VILLAGE OF PINEHURST, N.C. – Andrew Novak didn’t mind knowing he had to make the putt for birdie on 18 to stay out of a playoff. Of course, he didn’t really have a choice, either.

“Oh, I was informed,” he said sardonically. “My lovely mother had told me.”

As if the day wasn’t rough enough, Novak, who had begun the final stroke play round of the 115th North & South Amateur on Pinehurst No. 2 alone in third place, had tumbled all the way down the leaderboard into a tie with five others for 16th.
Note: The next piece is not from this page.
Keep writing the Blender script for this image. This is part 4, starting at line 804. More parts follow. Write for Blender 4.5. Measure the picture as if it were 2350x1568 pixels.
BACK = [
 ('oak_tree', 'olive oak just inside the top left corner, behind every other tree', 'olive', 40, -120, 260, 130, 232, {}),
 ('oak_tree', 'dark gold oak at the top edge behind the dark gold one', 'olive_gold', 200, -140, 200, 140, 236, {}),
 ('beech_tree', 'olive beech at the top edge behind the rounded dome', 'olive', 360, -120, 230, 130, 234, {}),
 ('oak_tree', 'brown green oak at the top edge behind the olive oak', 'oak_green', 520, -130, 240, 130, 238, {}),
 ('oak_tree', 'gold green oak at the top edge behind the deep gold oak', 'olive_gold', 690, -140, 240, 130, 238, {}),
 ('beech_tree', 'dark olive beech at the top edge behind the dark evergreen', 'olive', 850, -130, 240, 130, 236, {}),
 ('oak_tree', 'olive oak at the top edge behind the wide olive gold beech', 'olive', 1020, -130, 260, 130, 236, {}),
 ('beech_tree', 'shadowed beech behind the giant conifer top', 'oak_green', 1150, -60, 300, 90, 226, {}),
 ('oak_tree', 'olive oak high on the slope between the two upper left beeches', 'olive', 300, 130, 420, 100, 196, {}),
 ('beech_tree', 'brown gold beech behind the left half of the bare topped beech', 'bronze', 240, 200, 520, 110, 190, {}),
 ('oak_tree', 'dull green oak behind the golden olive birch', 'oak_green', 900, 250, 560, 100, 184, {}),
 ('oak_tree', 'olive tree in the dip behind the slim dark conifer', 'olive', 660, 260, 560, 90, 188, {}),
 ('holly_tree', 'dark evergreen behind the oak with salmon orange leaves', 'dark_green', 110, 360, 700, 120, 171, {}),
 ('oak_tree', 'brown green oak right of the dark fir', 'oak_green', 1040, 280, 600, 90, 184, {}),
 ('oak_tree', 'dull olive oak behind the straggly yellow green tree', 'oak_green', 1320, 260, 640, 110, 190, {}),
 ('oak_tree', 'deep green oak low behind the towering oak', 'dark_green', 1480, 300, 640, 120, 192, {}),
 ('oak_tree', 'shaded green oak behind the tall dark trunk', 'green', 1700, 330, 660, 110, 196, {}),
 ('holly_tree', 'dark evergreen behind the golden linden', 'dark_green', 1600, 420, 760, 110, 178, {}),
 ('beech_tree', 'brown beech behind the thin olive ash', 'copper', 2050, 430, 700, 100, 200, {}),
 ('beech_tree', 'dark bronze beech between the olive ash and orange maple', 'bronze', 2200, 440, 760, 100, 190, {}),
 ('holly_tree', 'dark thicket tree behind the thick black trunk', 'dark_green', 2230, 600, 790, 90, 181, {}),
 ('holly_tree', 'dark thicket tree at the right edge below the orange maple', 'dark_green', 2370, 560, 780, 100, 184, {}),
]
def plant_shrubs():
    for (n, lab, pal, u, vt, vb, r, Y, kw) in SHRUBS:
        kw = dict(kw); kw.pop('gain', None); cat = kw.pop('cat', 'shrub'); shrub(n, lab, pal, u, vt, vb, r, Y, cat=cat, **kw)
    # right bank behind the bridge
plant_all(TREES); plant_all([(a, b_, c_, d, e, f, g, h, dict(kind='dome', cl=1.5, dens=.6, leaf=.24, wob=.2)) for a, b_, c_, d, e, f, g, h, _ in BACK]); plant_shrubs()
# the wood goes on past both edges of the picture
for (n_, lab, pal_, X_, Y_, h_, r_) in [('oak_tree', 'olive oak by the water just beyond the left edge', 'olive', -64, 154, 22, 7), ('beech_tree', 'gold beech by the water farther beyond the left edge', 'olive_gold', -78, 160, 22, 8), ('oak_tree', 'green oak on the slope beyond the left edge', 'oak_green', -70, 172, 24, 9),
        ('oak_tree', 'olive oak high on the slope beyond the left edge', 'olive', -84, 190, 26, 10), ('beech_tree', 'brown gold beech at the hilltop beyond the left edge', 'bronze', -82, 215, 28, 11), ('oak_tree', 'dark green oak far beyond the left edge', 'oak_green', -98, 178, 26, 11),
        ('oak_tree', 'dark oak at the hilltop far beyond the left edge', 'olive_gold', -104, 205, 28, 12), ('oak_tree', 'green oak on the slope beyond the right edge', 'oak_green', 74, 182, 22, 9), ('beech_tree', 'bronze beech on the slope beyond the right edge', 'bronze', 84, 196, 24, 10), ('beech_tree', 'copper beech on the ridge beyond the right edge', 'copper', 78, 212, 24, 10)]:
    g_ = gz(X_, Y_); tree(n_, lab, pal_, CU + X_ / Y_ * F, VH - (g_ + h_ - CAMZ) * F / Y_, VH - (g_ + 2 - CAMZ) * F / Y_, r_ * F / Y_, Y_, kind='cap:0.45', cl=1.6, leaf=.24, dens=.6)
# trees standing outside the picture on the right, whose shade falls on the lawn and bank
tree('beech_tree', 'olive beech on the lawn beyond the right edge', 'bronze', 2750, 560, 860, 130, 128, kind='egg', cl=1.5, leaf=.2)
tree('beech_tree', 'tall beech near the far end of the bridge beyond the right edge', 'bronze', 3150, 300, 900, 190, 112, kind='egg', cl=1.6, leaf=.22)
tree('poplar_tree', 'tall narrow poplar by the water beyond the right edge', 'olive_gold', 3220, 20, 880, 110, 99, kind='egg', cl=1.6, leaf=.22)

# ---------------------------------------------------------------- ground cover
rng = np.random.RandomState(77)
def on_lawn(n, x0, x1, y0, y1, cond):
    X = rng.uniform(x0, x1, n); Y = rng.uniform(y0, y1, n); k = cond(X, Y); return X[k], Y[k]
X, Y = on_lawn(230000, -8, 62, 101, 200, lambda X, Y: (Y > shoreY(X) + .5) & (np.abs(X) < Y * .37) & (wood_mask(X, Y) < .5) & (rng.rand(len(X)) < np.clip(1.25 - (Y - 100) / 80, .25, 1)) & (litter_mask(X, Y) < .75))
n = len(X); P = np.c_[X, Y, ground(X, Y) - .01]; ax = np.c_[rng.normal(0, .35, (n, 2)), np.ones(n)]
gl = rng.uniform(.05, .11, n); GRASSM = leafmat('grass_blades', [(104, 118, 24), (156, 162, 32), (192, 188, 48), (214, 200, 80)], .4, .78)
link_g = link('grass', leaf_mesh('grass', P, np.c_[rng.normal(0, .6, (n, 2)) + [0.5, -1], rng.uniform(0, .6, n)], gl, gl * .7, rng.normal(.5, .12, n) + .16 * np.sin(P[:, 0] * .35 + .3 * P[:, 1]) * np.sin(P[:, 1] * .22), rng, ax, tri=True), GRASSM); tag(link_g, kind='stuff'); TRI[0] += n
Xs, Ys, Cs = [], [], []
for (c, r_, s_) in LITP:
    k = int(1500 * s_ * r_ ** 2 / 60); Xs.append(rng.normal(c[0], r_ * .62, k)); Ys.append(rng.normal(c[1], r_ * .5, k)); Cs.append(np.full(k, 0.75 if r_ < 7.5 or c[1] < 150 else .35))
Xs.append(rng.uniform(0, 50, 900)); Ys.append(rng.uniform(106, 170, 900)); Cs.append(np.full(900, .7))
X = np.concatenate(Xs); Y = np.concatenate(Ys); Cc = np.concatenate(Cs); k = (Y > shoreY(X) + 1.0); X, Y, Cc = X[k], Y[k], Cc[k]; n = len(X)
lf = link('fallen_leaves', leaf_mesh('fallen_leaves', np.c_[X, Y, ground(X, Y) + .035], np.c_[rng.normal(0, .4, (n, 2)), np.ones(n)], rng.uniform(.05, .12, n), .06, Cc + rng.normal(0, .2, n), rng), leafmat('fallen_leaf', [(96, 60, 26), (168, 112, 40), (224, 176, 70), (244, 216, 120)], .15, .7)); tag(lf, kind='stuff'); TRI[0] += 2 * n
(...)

“Oh, I was informed. My lovely mother had told me.” -Andrew Novak

The math of the moment, though, was simple. Make the birdie from about 12 feet in the shadow of Payne Stewart’s statue and advance to match play as the final seed. Miss, and that meant signing for an 8-over 78 and God knows what.

Novak missed.

“I knew if I made it, I was probably safe,” said Novak, who plays at Wofford. “And if I missed, that I’d probably be in a playoff. Of course, I didn’t know it was going to be that kind of playoff.”

“(I knew) if I missed, I’d probably be in a playoff. Of course, I didn’t know it was going to be that kind of playoff.” -Andrew Novak

As Pinehurst No. 2 once more lived up to its U.S. Open reputation – the course yielded just two scores under par in the 96-player field on Wednesday – no players outside of medalist George Cunningham and second-place Clark Engle could truly feel safe about advancing to one of the top 16 seeds when play began.

And many tumbled down as the round wore on, finally leaving six players to contend for the final seed available for match play.

Included were some of the week’s best players like Davis Love III’s son, Dru, Duke’s Adam Wood and Duke recruit Alex Smalley, both of whom started the day tied for 6th. J.D. Dornes had hung around the cut line most of the day and made the playoff, as did Lee Hodges, who fired a solid even-par 70 to move up from a tie for 34th.

They began on the 14th hole, and almost immediately the field was cut in half. Love missed the green long and right, his ball settling all the way at the bottom of the hill into the pinestraw behind the green, leading to a bogey. Wood and Dornes missed short putts for par while Novak, Hodges and Smalley made par to stay alive.

“The raking I was in, there in the bunker? Yeah, that was my work. So that actually worked out pretty well. I guess that was lucky because I truly had the exact same shot a couple hours earlier.” – Andrew Novak

All three made pars at the par-3 15th, with Hodges getting up and down from left of the green. On the 513-yard, par-4 16th, both Novak and Hodges made brilliant par saves from greenside bunkers as Smalley, who did not miss a fairway or green on any of the four playoff holes, missed a 12-footer for birdie.

“I got a little lucky on 16,” admitted Novak. “I was about two feet from where I was earlier during the third round. The raking I was in, there in the bunker? Yeah, that was my work. So that actually worked out pretty well. I guess that was lucky because I truly had the exact same shot a couple hours earlier.”

All three moved on to 17, where Novak was first to putt from about 30 feet. The putt looked good the entire way, and as it inched closer to the hole, Novak raised his putter and pumped his fist as the ball dropped into the cup for birdie.